Intolerance (1916)    1 Stars

“A Sun-Play of the Ages”

Intolerance (1916)

Director: D. W. Griffith

Cast: Lillian Gish, Douglas Fairbanks, Spottiswoode Aitken

Synopsis: The story of a poor young woman, separated by prejudice from her husband and baby, is interwoven with tales of intolerance from throughout history.




Stung by accusations of racism over his depiction of blacks and the Ku Klux Klan in the groundbreaking Birth of a Nation (1915), movie pioneer D. W. Griffith determined to answer his detractors with Intolerance, a multi-stranded narrative detailing the unceasing battle between ’hatred and intolerance vs. love and charity’ through the ages. He succeeded in creating a classic that arguably transcended Birth of a Nation, but which, because of a structure that proved too sophisticated for its audience, failed badly at the box office, and ironically marked the beginning of Griffith’s slow and painful decline. Having ploughed much of his own fortune into the film, it’s huge financial losses forced the formerly independent director back to the artistic and creative constrictions of the Hollywood studios.

Intolerance tells stories dating from four eras throughout history. The earliest is from Biblical times, and briefly tells the story of the intolerance that led to Jesus’ crucifixion; the story then moves on to Babylonian times, and the intolerance of its priests to the debauched lifestyle of its people under the relaxed tenure of Belshazzar. The third story, situated in 1572, focuses on the political and religious intolerance that resulted in the massacre of the Huguenots in the St. Bartholomew’s Massacre. Finally, the modern day story tells the story of a young mother whose ex-convict husband is falsely accused of the murder of one of his former fellow criminals to illustrate the intolerance of social reformers towards ’youth and laughter.’

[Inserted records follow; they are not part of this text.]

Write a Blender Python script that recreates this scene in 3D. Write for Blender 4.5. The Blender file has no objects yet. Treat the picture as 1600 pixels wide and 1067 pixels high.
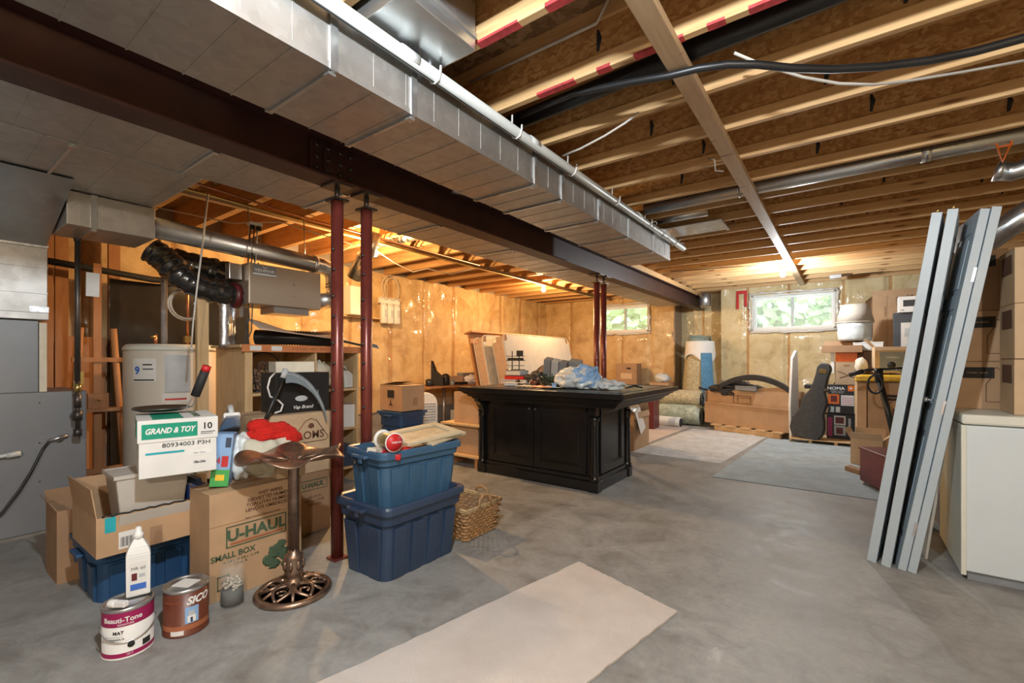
import bpy, bmesh, math, random
from mathutils import Vector, Matrix, noise
random.seed(7)
C = bpy.context.scene.collection
S = bpy.context.scene
PI = math.pi
R = math.radians

# ------------------------------------------------------------ camera, world, lights, exposure
YAW = math.atan(520/713.0)            # the beam runs along +Y, the joists along X
cam_d = bpy.data.cameras.new('camera')
cam = bpy.data.objects.new('camera', cam_d); C.objects.link(cam)
cam.location = (0, 0, 1.2); cam.rotation_euler = (R(90), 0, YAW)
cam_d.sensor_width = 36.0; cam_d.lens = 36.0*713/1600; cam_d.shift_y = 28.5/1600
cam_d.clip_start = 0.05; cam_d.clip_end = 200
S.camera = cam
S.view_settings.view_transform = 'Standard'; S.view_settings.look = 'None'
S.view_settings.gamma = 1.0; S.view_settings.use_curve_mapping = False
S.view_settings.exposure = 0.98
w = bpy.data.worlds.new('sky'); S.world = w; w.use_nodes = True
wb = w.node_tree.nodes['Background']; wb.inputs[0].default_value = (0.80, 0.92, 1.0, 1); wb.inputs[1].default_value = 3.2
S.cycles.max_bounces = 7; S.cycles.diffuse_bounces = 4; S.cycles.glossy_bounces = 4
S.cycles.transmission_bounces = 6; S.cycles.transparent_max_bounces = 12
S.cycles.sample_clamp_indirect = 4.0; S.cycles.caustics_reflective = False; S.cycles.caustics_refractive = False
S.cycles.use_denoising = True

def lamp(loc, power, col, r=0.045, name='bulb_or_fill_light'):
    d = bpy.data.lights.new(name, 'POINT'); d.energy = power; d.color = col; d.shadow_soft_size = r
    o = bpy.data.objects.new(name, d); C.objects.link(o); o.location = loc; return o
lamp((-4.42, 3.27, 2.36), 96, (1.0, .60, .26))            # warm bulb among the pipes
lamp((-4.42, 7.03, 2.40), 80, (1.0, .62, .28))            # warm bulb by the mattresses
lamp((-0.72, 7.60, 2.36), 68, (.90, .96, 1.0))            # white bulb by the far window
lamp((-0.40, 0.30, 2.46), 118, (.84, .935, 1.0))            # white bulb just above the camera, out of frame
lamp((1.9, -1.6, 2.35), 125, (1.0, .90, .78))              # unseen warm fill light behind the camera, raised to add bounce

# ------------------------------------------------------------ materials
def newmat(name):
    m = bpy.data.materials.new(name); m.use_nodes = True
    nt = m.node_tree; return m, nt, nt.nodes, nt.links, nt.nodes['Principled BSDF']
def setp(b, **k):
    for n, v in k.items():
        b.inputs[n].default_value = v
def coords(ns, ls, scale=(1,1,1), kind='Object'):
    tc = ns.new('ShaderNodeTexCoord'); mp = ns.new('ShaderNodeMapping'); mp.inputs['Scale'].default_value = scale
    ls.new(tc.outputs[kind], mp.inputs[0]); return mp.outputs[0]
def noise_n(ns, ls, co, scale, detail=4, rough=.55, dist=0):
    n = ns.new('ShaderNodeTexNoise'); n.inputs['Scale'].default_value = scale; n.inputs['Detail'].default_value = detail
    n.inputs['Roughness'].default_value = rough; n.inputs['Distortion'].default_value = dist
    ls.new(co, n.inputs['Vector']); return n.outputs['Fac']
def ramp(ns, ls, fac, stops):
    r = ns.new('ShaderNodeValToRGB'); e = r.color_ramp.elements
    while len(e) < len(stops): e.new(.5)
    for i, (p, c) in enumerate(stops):
        e[i].position = p; e[i].color = (*c, 1) if len(c) == 3 else c
    ls.new(fac, r.inputs[0]); return r.outputs[0]
def bump(ns, ls, b, h, strength=.3, dist=.01, sock='Normal'):
    bu = ns.new('ShaderNodeBump'); bu.inputs['Strength'].default_value = strength; bu.inputs['Distance'].default_value = dist
    ls.new(h, bu.inputs['Height']); ls.new(bu.outputs[0], b.inputs[sock])
def dark(c, k): return tuple(max(0, min(1, v*k)) for v in c)
_pc = {}
def plain(name, c, rough=.5, metal=0, var=.12, scale=9, bmp=0, coat=0, alpha=1, sc=(1,1,1), bs=None, emit=None):
    key = (name, c, rough, metal)
    if key in _pc: return _pc[key]
    m, nt, ns, ls, b = newmat(name); setp(b, **{'Roughness': rough, 'Metallic': metal, 'Coat Weight': coat, 'Alpha': alpha})
    co = coords(ns, ls, sc); n = noise_n(ns, ls, co, scale)
    ls.new(ramp(ns, ls, n, [(.3, dark(c, 1-var)), (.7, dark(c, 1+var))]), b.inputs['Base Color'])
    if bmp: bump(ns, ls, b, noise_n(ns, ls, co, bs or scale*6), bmp, .004)
    _pc[key] = m; return m
def emis(name, c, s):
    m, nt, ns, ls, b = newmat(name); setp(b, **{'Base Color': (*c, 1), 'Emission Color': (*c, 1), 'Emission Strength': s}); return m
def wood(name, c1, c2, sc=(1, 14, 14), rough=.6, knots=False):
    m, nt, ns, ls, b = newmat(name); setp(b, Roughness=rough)
    co = coords(ns, ls, sc); n = noise_n(ns, ls, co, 2.2, 6, .6, .6)
    col = ramp(ns, ls, n, [(.28, c1), (.5, tuple((a+d)/2 for a, d in zip(c1, c2))), (.72, c2)])
    if knots:
        co2 = coords(ns, ls, (2.2, 12, 12)); v = ns.new('ShaderNodeTexVoronoi'); v.inputs['Scale'].default_value = 1.0
        ls.new(co2, v.inputs['Vector'])
        k = ramp(ns, ls, v.outputs['Distance'], [(.06, (.28, .13, .05)), (.16, (1, 1, 1))])
        mx = ns.new('ShaderNodeMix'); mx.data_type = 'RGBA'; mx.blend_type = 'MULTIPLY'; mx.inputs[0].default_value = .8
        ls.new(col, mx.inputs[6]); ls.new(k, mx.inputs[7]); col = mx.outputs[2]
    ls.new(col, b.inputs['Base Color']); bump(ns, ls, b, n, .15, .003); return m
def osb(name, c1, c2, c3, s=34):
    m, nt, ns, ls, b = newmat(name); setp(b, Roughness=.75)
    co = coords(ns, ls, (1, 1, 1.5)); v = ns.new('ShaderNodeTexVoronoi'); v.inputs['Scale'].default_value = s; v.inputs['Randomness'].default_value = 1
    n = noise_n(ns, ls, co, 30, 3, .6, 1.0)
    mp = ns.new('ShaderNodeVectorMath'); mp.operation = 'ADD'; ls.new(co, mp.inputs[0])
    n2 = ns.new('ShaderNodeTexNoise'); n2.inputs['Scale'].default_value = 14; ls.new(co, n2.inputs['Vector'])
    sc_ = ns.new('ShaderNodeVectorMath'); sc_.operation = 'SCALE'; sc_.inputs['Scale'].default_value = .12
    ls.new(n2.outputs['Color'], sc_.inputs[0]); ls.new(sc_.outputs[0], mp.inputs[1]); ls.new(mp.outputs[0], v.inputs['Vector'])
    sep = ns.new('ShaderNodeSeparateColor'); ls.new(v.outputs['Color'], sep.inputs[0])
    ad = ns.new('ShaderNodeMath'); ad.operation = 'ADD'; ls.new(sep.outputs[0], ad.inputs[0]); ls.new(n, ad.inputs[1])
    ml = ns.new('ShaderNodeMath'); ml.operation = 'MULTIPLY'; ml.inputs[1].default_value = .5; ls.new(ad.outputs[0], ml.inputs[0])
    ls.new(ramp(ns, ls, ml.outputs[0], [(.22, c1), (.5, c2), (.8, c3)]), b.inputs['Base Color'])
    bump(ns, ls, b, ml.outputs[0], .3, .003); return m
def galv(name, c=(.52, .55, .57), rough=.38, spangle=26, amp=.07):
    m, nt, ns, ls, b = newmat(name); setp(b, Metallic=.9)
    co = coords(ns, ls); v = ns.new('ShaderNodeTexVoronoi'); v.inputs['Scale'].default_value = spangle; ls.new(co, v.inputs['Vector'])
    sep = ns.new('ShaderNodeSeparateColor'); ls.new(v.outputs['Color'], sep.inputs[0])
    ls.new(ramp(ns, ls, sep.outputs[0], [(.0, dark(c, 1-amp)), (1, dark(c, 1+amp))]), b.inputs['Base Color'])
    n = noise_n(ns, ls, co, 3.0, 3); ls.new(ramp(ns, ls, n, [(.3, (rough-.08,)*3), (.7, (rough+.12,)*3)]), b.inputs['Roughness'])
    bump(ns, ls, b, noise_n(ns, ls, co, 2.2, 2), .25, .03); return m
def card(name, c=(.47, .30, .17)):
    m, nt, ns, ls, b = newmat(name); setp(b, Roughness=.8)
    co = coords(ns, ls); n = noise_n(ns, ls, co, 5, 5, .6); col = ramp(ns, ls, n, [(.3, dark(c, .88)), (.7, dark(c, 1.1))])
    ls.new(col, b.inputs['Base Color'])
    co2 = coords(ns, ls, (160, 160, 1)); bump(ns, ls, b, noise_n(ns, ls, co2, 1.2, 1), .05, .002); return m
def batts(name, c1, c2, c3):
    """fibreglass batts behind a glossy clear vapour barrier: the film is the clear coat"""
    m, nt, ns, ls, b = newmat(name); setp(b, **{'Roughness': .8, 'Coat Weight': 1.0, 'Coat Roughness': .15, 'Coat IOR': 1.5})
    co = coords(ns, ls); n = noise_n(ns, ls, co, 3.2, 7, .68, .4)
    ls.new(ramp(ns, ls, n, [(.3, c1), (.5, c2), (.68, c3)]), b.inputs['Base Color'])
    bump(ns, ls, b, n, .4, .03)
    # folds of the film: stretched distorted noise
    w1 = noise_n(ns, ls, coords(ns, ls, (3.4, 3.4, 1.3)), 1.7, 2.5, .5, 2.2)
    w2 = noise_n(ns, ls, coords(ns, ls, (2, 2, 3)), 3.1, 2, .5, 3.0)
    a = ns.new('ShaderNodeMath'); a.operation = 'ADD'; ls.new(w1, a.inputs[0]); ls.new(w2, a.inputs[1])
    r1 = ramp(ns, ls, w1, [(.36, (0,)*3), (.44, (.25,)*3), (.5, (1,)*3), (.56, (.2,)*3), (.66, (0,)*3)])
    r2 = ramp(ns, ls, w2, [(.40, (0,)*3), (.5, (.8,)*3), (.55, (0,)*3)])
    a2 = ns.new('ShaderNodeMath'); a2.operation = 'ADD'; ls.new(r1, a2.inputs[0]); ls.new(r2, a2.inputs[1])
    a3 = ns.new('ShaderNodeMath'); a3.operation = 'MULTIPLY_ADD'; a3.inputs[1].default_value = .22; ls.new(r2, a3.inputs[0]); ls.new(ramp(ns, ls, a.outputs[0], [(.35, (0,)*3), (.5, (1,)*3), (.56, (.25,)*3), (.72, (.9,)*3)]), a3.inputs[2]); rr = a3.outputs[0]
    bu = ns.new('ShaderNodeBump'); bu.inputs['Strength'].default_value = 1.0; bu.inputs['Distance'].default_value = .085
    ls.new(rr, bu.inputs['Height']); ls.new(bu.outputs[0], b.inputs['Coat Normal']); return m
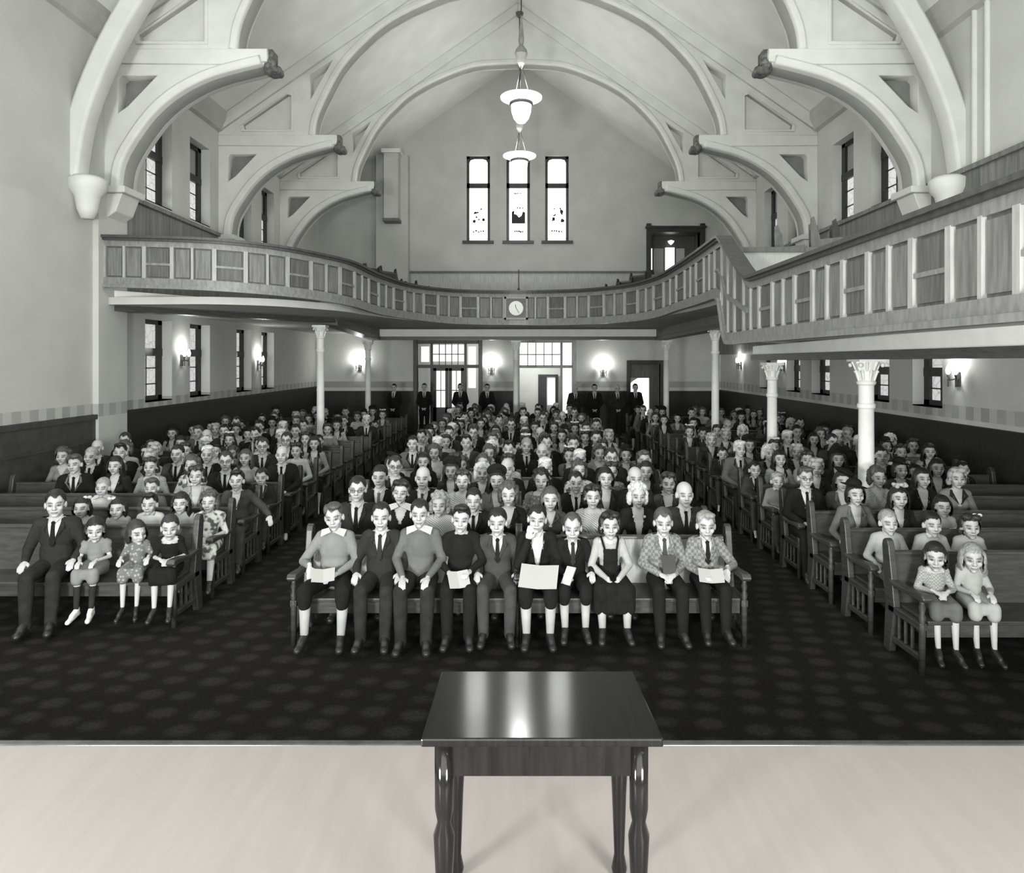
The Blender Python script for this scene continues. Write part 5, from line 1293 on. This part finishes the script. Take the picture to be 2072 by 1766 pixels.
COUNT = [0]
def seat(key, x, y, blk, k, n, rz):
    kw, txt, slot = TK[key]
    if slot == 'jacket': c = random.choice(['black', 'black', 'charcoal', 'charcoal', 'dark', 'mid'] + (['tweed', 'grey', 'light'] if key[0] == 'w' else []))
    else: c = random.choice(LIGHTS)
    mats = {slot: CL[c]}
    if slot == 'dress_top': mats['skirt'] = CL[c]
    skip = ('shoe', 'sock') if y > 9.5 else ()
    place(TPL[key], (x, y, 0), rz, row_label(txt % WORD[c], blk, k, n), 'seated people of the %s' % blk.replace('row', 'block').replace(' block', ' block'), mats, skip); COUNT[0] += 1
POOL = ['m1', 'm1', 'm2', 'm3', 'm4', 'm5', 'm6', 'm7', 'w1', 'w1', 'w2', 'w2', 'w3', 'w4', 'w5', 'w6', 'w7', 'w8', 'w9', 'w10', 'w3', 'w2', 'b1', 'g2']
KP = ['b1', 'b2', 'g1', 'g2', 'w2', 'w1', 'm5']
rowsets = []
random.seed(7)
def fill(xa, xb, pitch, prob, given=()):
    """seats between xa and xb, keeping clear of the given ones"""
    out = list(given); x = xa + random.uniform(0, .08)
    while x < xb:
        if random.random() < prob and all(abs(x - g[0]) > .40 for g in out): out.append((x, None))
        x += pitch * random.uniform(.92, 1.1)
    return sorted(out, key=lambda t: t[0])
COLS = [(4.48, 8.9), (4.5, 12.25), (4.45, 15.6), (4.5, 21.0), (-4.55, 21.0), (-4.45, 15.6), (-.06, 21.3)]
def clear(x, y): return all(abs(x - cx) > .33 or abs(y - cy) > .42 for cx, cy in COLS)
for k in range(3, NC):
    y = C0 + CP * k
    giv = [(-1.60, 'm2')] if k == 3 else []
    prev = None
    for n, (x, key) in enumerate([t for t in fill(-1.80, 1.84, .44 if k < 12 else .47, .96, giv) if clear(t[0], y)]):
        key = key or random.choice([q for q in POOL if q != prev]); prev = key
        if abs(x) < .12: x = .14 if x >= 0 else -.14
        seat(key, x, y + random.uniform(-.03, .03), 'centre row', k, n, R(-x * 2.0 + random.uniform(-7, 7)))
LEFT = {1: [], 2: [], 3: [(-6.05, 'm5'), (-5.5, 'w1'), (-5.0, 'w2'), (-4.45, 'w3'), (-4.0, 'm2'), (-3.5, 'b1')], 4: [(-6.78, 'w3'), (-6.35, 'm7'), (-5.92, 'm6'), (-5.5, 'w5'), (-5.05, 'm1'), (-4.60, 'm4'), (-4.05, 'w7'), (-3.52, 'm3')], 5: [(-3.55, 'w2'), (-4.1, 'm2')]}
RIGHT = {3: [(3.94, 'w6'), (4.38, 'w3'), (4.93, 'w1')], 4: [(3.47, 'b2'), (4.0, 'w5'), (4.58, 'b1'), (5.1, 'w4'), (5.6, 'w1')], 5: [(3.45, 'b1'), (3.82, 'w1'), (4.22, 'w2'), (4.66, 'w9'), (5.3, 'm1'), (5.8, 'g1')],
         6: [(3.5, 'm4'), (3.95, 'w8'), (4.4, 'w5')]}
for side, y0, pp, n_, G in ((-1, L0, LP, 16, LEFT), (1, R0, RP, 18, RIGHT)):
    blk = 'left row' if side < 0 else 'right row'
    for k in range(3, n_):
        y = y0 + pp * k
        lim = min(6.85, .672 * y - .1)
        giv = [t for t in G.get(k, [])]
        if side > 0 and k == 3: giv.append((3.50, 'skip'))
        lo, hi = (-lim, -3.48) if side < 0 else (3.48, lim)
        seats = [t for t in fill(lo, hi, .47 if k < 10 else .54, .97 if k < 7 else .86 if k < 12 else .66, giv) if clear(t[0], y)]
        prev = None
        for n, (x, key) in enumerate(seats):
            if key == 'skip': continue
            key = key or random.choice([q for q in POOL if q != prev]); prev = key
            seat(key, x, y + random.uniform(-.03, .03), blk, k, n, R(-x * 2.2 + random.uniform(-7, 7)))
0 and print('SEATED', COUNT[0] + len(FR) + len(R1) + len(R2) + len(SL), 'remeshes', STAT[0])

# ---------------- people standing along the back wall
US = [Fig(kind='man', eye=1.69, stand=True, topc='black', style='short', hair='black', vox=.013, bvox=.011, seed=3).build(),
      Fig(kind='man', eye=1.66, stand=True, topc='charcoal', style='bald', hair='grey', vox=.013, bvox=.011, seed=4).build()]
for i, (x, y, t, lab) in enumerate(((-4.1, 22.9, 0, 'man in dark suit standing alone near the left end of the back wall'), (-3.15, 23.3, 0, 'man standing in front of the left part of the dark double doors'),
        (-1.93, 23.2, 0, 'dark-haired man standing in front of the right side of the dark double doors'), (-1.02, 22.9, 0, 'man standing under the wall sconce left of the bright doorway'),
        (1.9, 22.9, 1, 'first of the four men standing beside the bright doorway'), (2.5, 22.6, 0, 'dark-haired man with folded hands, second of the four standing men'),
        (3.27, 22.8, 1, 'third of the four men standing along the back wall'), (3.88, 22.9, 0, 'man standing nearest the arched bright doorway, last of the four'))):
    place(US[t], (x, y, 0), R(random.uniform(-6, 6)), lab, 'men standing along the back wall')

# ---------------- papers and books held by the people
def sheet(name, label, w_, h_, loc, rot, folded=True, m=PAGE, cat='paper'):
    b = MB(); th = .002
    if folded:
        b.add([(-w_ / 2, -h_ / 2, .0), (0, -h_ / 2, -.02), (w_ / 2, -h_ / 2, .0), (-w_ / 2, h_ / 2, .0), (0, h_ / 2, -.02), (w_ / 2, h_ / 2, .0),
               (-w_ / 2, -h_ / 2, th), (0, -h_ / 2, -.02 + th), (w_ / 2, -h_ / 2, th), (-w_ / 2, h_ / 2, th), (0, h_ / 2, -.02 + th), (w_ / 2, h_ / 2, th)],
              [(0, 3, 4, 1), (1, 4, 5, 2), (6, 7, 10, 9), (7, 8, 11, 10), (0, 1, 7, 6), (1, 2, 8, 7), (2, 5, 11, 8), (5, 4, 10, 11), (4, 3, 9, 10), (3, 0, 6, 9)])
    else: b.box(-w_ / 2, w_ / 2, -h_ / 2, h_ / 2, 0, .012)
    o = b.build(name, m); o.location = loc; o.rotation_euler = tuple(R(a) for a in rot); tag(o, label, cat, 'papers and books held in the pews' if cat == 'paper' else None, 'thing'); return o
def at_hand(key, sd, dx=0, dy=-.05, dz=.0):
    o, f = figs[key]; wv = f.j['wrist', sd]; p = Matrix.Rotation(o.rotation_euler.z, 3, 'Z') @ (wv + Vector((dx, dy, dz))); return (o.location.x + p.x, o.location.y + p.y, p.z)
sheet('song_booklet', 'open booklet held by the boy with the wide white collar', .20, .14, at_hand('f0', 1, -.10, -.09, .02), (38, 0, 12))
sheet('song_sheet', 'pale folded sheet held by the boy in the black sweater', .19, .16, at_hand('f3', -1, .10, -.13, -.02), (48, 0, 20))
sheet('large_song_sheet', 'large open sheet with dark edge held by the boy leaning on his hand', .34, .24, at_hand('f5', 1, -.09, -.12, .0), (40, 0, -10))
sheet('song_sheet', 'narrow white paper held by the smaller boy in black', .09, .17, at_hand('f6', -1, .03, -.10, .01), (50, 0, -35), False, PAPER)
sheet('hymn_book', 'black book on the lap of the boy in checked jacket and dark tie', .12, .17, at_hand('f8', -1, .09, .03, .075), (62, 0, 0), False, IRON, 'book')
sheet('song_booklet', 'curled open booklet held by the fair boy at the pew end', .22, .14, at_hand('f9', -1, .06, -.09, .015), (42, 0, -6))
sheet('song_sheet', 'small white paper in the lap of the man with spectacles at the right aisle', .16, .11, at_hand('s21', 1, -.02, -.10, .02), (35, 0, -12))
sheet('song_sheet', 'white paper held by the white-haired woman in black', .17, .12, at_hand('r07', -1, .06, -.10, .02), (35, 0, 10))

The Biblical and Huguenot episodes make up only a short portion of the film’s gargantuan (nearly three hours) running time, with the lion’s share given over to the Babylonian sequence which, while perhaps not quite as entertaining as the modern story, benefits from some truly spectacular sets and battle scenes. This sequence also features a marvellously warm and unexpectedly modern performance from Constance Talmadge as The Mountain Girl, whose crush on the young Belshazzar inspires her to don a suit of armour and enthusiastically engage the enemy when Babylon comes under attack from the forces of Cyrus. Sadly, Mae Marsh’s performance in the modern tale is as poor as Talmadge’s is impressive. She simpers and coos, and pulls faces resembling those of the mildly dim-witted rather than the sympathetic victim of injustice for which she strives. Even allowing for the era in which the film was released, her performance is below standard.

Griffith is widely credited with inventing most of the basic cinematic techniques that are still in use today, although it’s probably more accurate to say that he established and made popular techniques which had been in sporadic use for some years. He was a pioneer in every sense of the word, and while his films are often difficult to watch, plagued as they are by a sticky sentimentality that some audiences today might find difficult to digest, his skill and versatility as a director are very much in evidence in Intolerance. The tracking shot used on the stupendous set at the beginning of the Babylon feast sequence for example, looks commonplace today – and is, in fact, easy to overlook completely – but was something special back in 1916, a subtle technique that not only drew the audience into the debauched revelling of the huge crowd, but focused its attention on the details that Griffith felt were the most important.